→ What is needed
Copy the listing below line for line, starting at its first line and ending with the line that has "PI = math.pi" in it. Add nothing.

***

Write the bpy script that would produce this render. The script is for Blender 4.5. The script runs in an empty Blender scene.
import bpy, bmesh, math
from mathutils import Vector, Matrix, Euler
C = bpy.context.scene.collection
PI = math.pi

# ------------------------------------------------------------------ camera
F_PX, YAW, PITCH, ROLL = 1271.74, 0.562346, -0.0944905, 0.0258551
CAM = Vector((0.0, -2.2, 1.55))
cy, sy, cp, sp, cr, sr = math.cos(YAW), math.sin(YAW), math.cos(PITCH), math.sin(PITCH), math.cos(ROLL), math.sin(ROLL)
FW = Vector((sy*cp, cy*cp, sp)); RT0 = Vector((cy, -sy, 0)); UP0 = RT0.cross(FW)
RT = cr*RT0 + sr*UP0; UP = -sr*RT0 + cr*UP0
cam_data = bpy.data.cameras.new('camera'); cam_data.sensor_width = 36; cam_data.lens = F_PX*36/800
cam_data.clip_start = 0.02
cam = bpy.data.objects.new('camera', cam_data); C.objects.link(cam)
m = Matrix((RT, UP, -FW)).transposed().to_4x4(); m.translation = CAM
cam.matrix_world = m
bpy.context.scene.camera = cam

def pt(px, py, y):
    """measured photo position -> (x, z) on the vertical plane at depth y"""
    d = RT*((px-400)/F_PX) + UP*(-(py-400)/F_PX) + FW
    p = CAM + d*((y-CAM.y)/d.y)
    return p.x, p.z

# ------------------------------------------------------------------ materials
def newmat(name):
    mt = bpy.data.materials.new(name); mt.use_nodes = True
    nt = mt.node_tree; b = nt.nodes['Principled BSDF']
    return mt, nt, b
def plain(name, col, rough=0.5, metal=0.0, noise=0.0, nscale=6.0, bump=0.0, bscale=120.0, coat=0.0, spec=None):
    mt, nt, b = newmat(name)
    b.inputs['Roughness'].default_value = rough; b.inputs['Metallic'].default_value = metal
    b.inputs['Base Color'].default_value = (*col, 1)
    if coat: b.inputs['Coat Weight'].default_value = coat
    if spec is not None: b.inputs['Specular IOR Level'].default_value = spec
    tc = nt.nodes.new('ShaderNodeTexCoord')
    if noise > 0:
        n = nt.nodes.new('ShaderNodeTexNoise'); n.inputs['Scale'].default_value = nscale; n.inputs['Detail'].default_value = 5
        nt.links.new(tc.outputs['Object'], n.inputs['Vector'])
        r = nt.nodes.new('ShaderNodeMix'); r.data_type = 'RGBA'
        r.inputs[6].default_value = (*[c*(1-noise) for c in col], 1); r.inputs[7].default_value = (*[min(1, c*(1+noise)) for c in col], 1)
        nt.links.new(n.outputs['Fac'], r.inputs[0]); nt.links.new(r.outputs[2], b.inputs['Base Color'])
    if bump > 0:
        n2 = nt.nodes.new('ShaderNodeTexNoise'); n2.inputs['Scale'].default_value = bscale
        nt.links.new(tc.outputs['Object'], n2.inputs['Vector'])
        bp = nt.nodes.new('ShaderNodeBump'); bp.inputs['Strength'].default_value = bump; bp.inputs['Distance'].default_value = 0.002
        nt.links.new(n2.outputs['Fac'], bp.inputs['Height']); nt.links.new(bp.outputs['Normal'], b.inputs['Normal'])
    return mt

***

→ Full response
Write the bpy script that would produce this render. The script is for Blender 4.5. The script runs in an empty Blender scene.
import bpy, bmesh, math
from mathutils import Vector, Matrix, Euler
C = bpy.context.scene.collection
PI = math.pi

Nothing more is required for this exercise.